In an interview, Richard Wilkinson says

I think people are extremely sensitive to status differentiation and to being looked down on, or disrespected, and those often seem to be the triggers to violence. We quote an American prison psychiatrist who goes so far as to say he’s never seen a serious act of violence that wasn’t provoked by loss of face or humiliation, and so on. And in more unequal societies, status matters even more. People judge each other more by status. There’s more insecurity. And people at the bottom are more often excluded from the markers of status, the jobs and housing and cars, so they become even more touchy about how they’re seen.

Wilkinson likes Sweden, where there is less inequality.

Why is the nation-state the relevant unit for measuring inequality?

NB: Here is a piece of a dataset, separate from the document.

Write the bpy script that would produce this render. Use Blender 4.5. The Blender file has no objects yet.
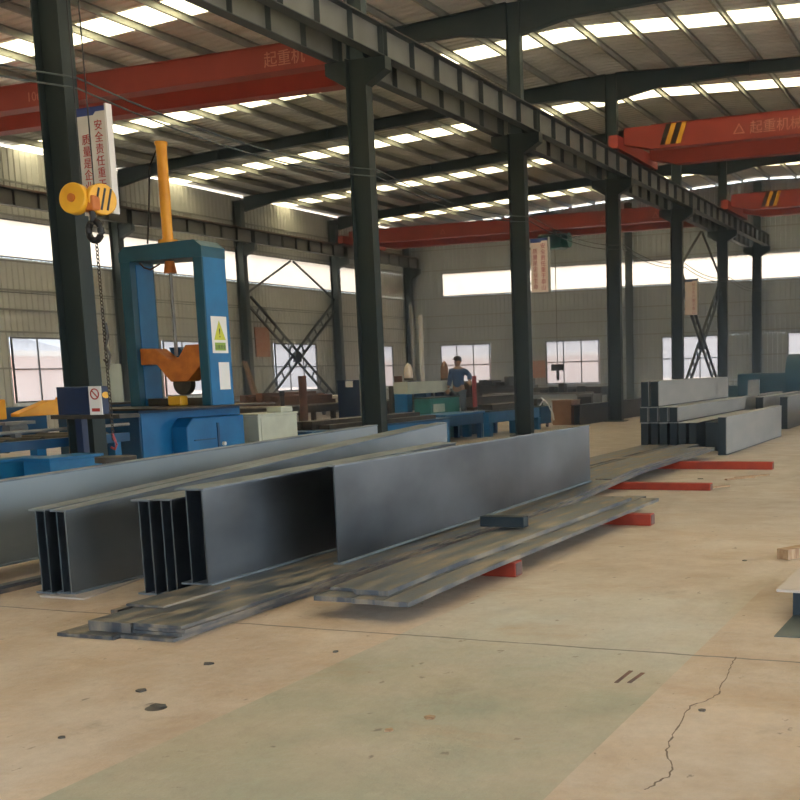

Sweden has 9.2 million people, and we have 300 million, so we are bound to have more inequality, particularly by the sorts of measures Wilkinson uses.

Instead of an international comparison, why not compare, say, Indiana with Sweden, or Indiana with New York City? Is Indiana much more unequal than Sweden? I assume inequality is less in Indiana than in New York City. How does that affect happiness in the two places?

I raise this point because I think the only way we could have a more egalitarian society would be if we broke the country up into smaller units, and we measured equality within the unit. Otherwise, the amount of political power it would take to get rid of the economic inequalities among 300 million people spread over such a large area would be frightening. It might be equally difficult to produce equality in Europe, if one defines equality by looking at the bottom of the ladder in, say, Croatia, with the top of the ladder in, say, Germany.